Anyway, while the moon was setting I was just enthralled with the view and not trying to analyze what I was seeing. Rather, the idea that the scene resembled a Cascade volcano just suddenly came out of the right side of my brain. All of a sudden it was like wow that looks like Mt. Baker. Unfortunately, the whole experience didn't last more than about 25 seconds.

Key to having this experience was the use of a good pair of binocular in general and the 22x60 Taks in particular. If I were watching this naked eye all that I would have seen was a small/featureless whitish/orange thing slowly drop beneath the horizon. However, with binoculars it was an entirely different experience. Between their very high 22x power and their to-die-for contrast the vicinity of the horizon where the moon was setting appeared much darker through the Taks than it would to the naked eye. And at 22x the moon was enlarged enough that I could see lots of detail that would either be invisible to the naked eye or not well shown in a lower power pair of binoculars. And of course the view through the Taks was so clear it was like I wasn’t even using binoculars.

Finally, there was another aspect to this scene that contributed to making it so memorable. The Taks made all the field surrounding the setting moon so dark (and yet still clear) that when the moon had changed color back to mostly white and what was left of it assumed the shape of an ice covered Cascade volcano, the entire scene took on the appearance of some mysterious mountain far off (but not too far off) in a magical land. From where I was the night sky appeared to be very dark and yet far off in the distance was this beautiful/majestic snow and ice covered mountain that could somehow radiate its own beautiful light. And, since it was appearing right on the horizon and the some fir trees were still visible in the field, it wasn't like there was some mysterious white thing descending against a pitch-black background. No, I could clearly see that “the mountain” was on Terre firma and that it looked to be about 50 to 60 miles away.
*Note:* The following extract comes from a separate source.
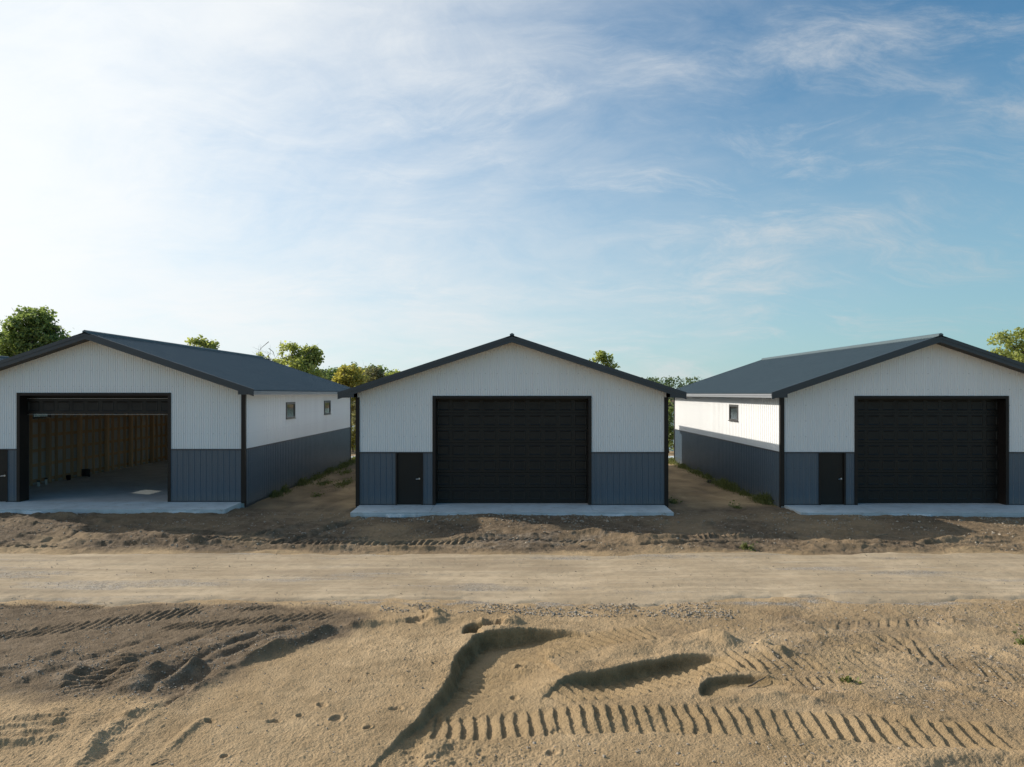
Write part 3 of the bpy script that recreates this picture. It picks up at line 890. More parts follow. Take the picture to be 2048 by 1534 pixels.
def ribbed(mb, place, s0, s1, zb, zt, knots, holes=()):
    """vertical ribbed sheet: knots = sorted (s, off) of the profile; place(s, off, z) -> xyz"""
    ks = np.array([k[0] for k in knots]); ko = np.array([k[1] for k in knots])
    cut = [s0, s1] + [h[0] for h in holes] + [h[1] for h in holes]
    ss = sorted(set([round(float(s), 5) for s in ks if s0 < s < s1] + [round(c, 5) for c in cut if s0 <= c <= s1]))
    for a, b in zip(ss[:-1], ss[1:]):
        if b - a < 1e-4: continue
        oa, ob = np.interp(a, ks, ko), np.interp(b, ks, ko)
        mid = (a + b) / 2
        segs = [(None, None)]
        spans = [(zb, zt)]
        for h in holes:
            if h[0] < mid < h[1]:
                ns = []
                for lo, hi in spans:
                    l0 = lo(mid) if callable(lo) else lo; h0 = hi(mid) if callable(hi) else hi
                    if h[2] > l0 + 1e-3: ns.append((lo, min(h[2], h0) if not callable(hi) else h[2]))
                    if h[3] < h0 - 1e-3: ns.append((h[3], hi))
                spans = ns
        for lo, hi in spans:
            f = lambda q, s: q(s) if callable(q) else q
            mb.quad(place(a, oa, f(lo, a)), place(b, ob, f(lo, b)), place(b, ob, f(hi, b)), place(a, oa, f(hi, a)))


def corrugated(s0, s1, pitch=0.089, amp=0.022):
    k = []
    s = s0 - pitch
    while s < s1 + pitch:
        k += [(s, 0.0), (s + pitch * 0.56, 0.0), (s + pitch * 0.70, -amp), (s + pitch * 0.86, -amp)]
        s += pitch
    return k


def agrib(s0, s1, pitch=0.2286, h=0.019):
    k = []
    s = s0 - pitch
    while s < s1 + pitch:
        k += [(s - 0.032, 0), (s - 0.016, h), (s + 0.016, h), (s + 0.032, 0)]
        for j in (1, 2):
            c = s + pitch * j / 3
            k += [(c - 0.014, 0), (c, 0.0035), (c + 0.014, 0)]
        s += pitch
    return k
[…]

All-in-all quite an illusion and quite a sight. One of the things I love about binoculars is that they work like cookie-cutters and allow you to zero in/cut out your own visual fields. That is, they not only give you more detailed views of the targets that you are aiming at, but they also can exclude (by varying the magnification and corresponding field size) everything else from the field that doesn’t enhance it. Your eyes are then immersed in a field of your own creation and your senses react to what the see as if it were both real and to scale. With good optics and an arresting target sometimes the views you can get are spectacular and would be impossible to duplicate with the unaided eye no matter how close you could get to an object.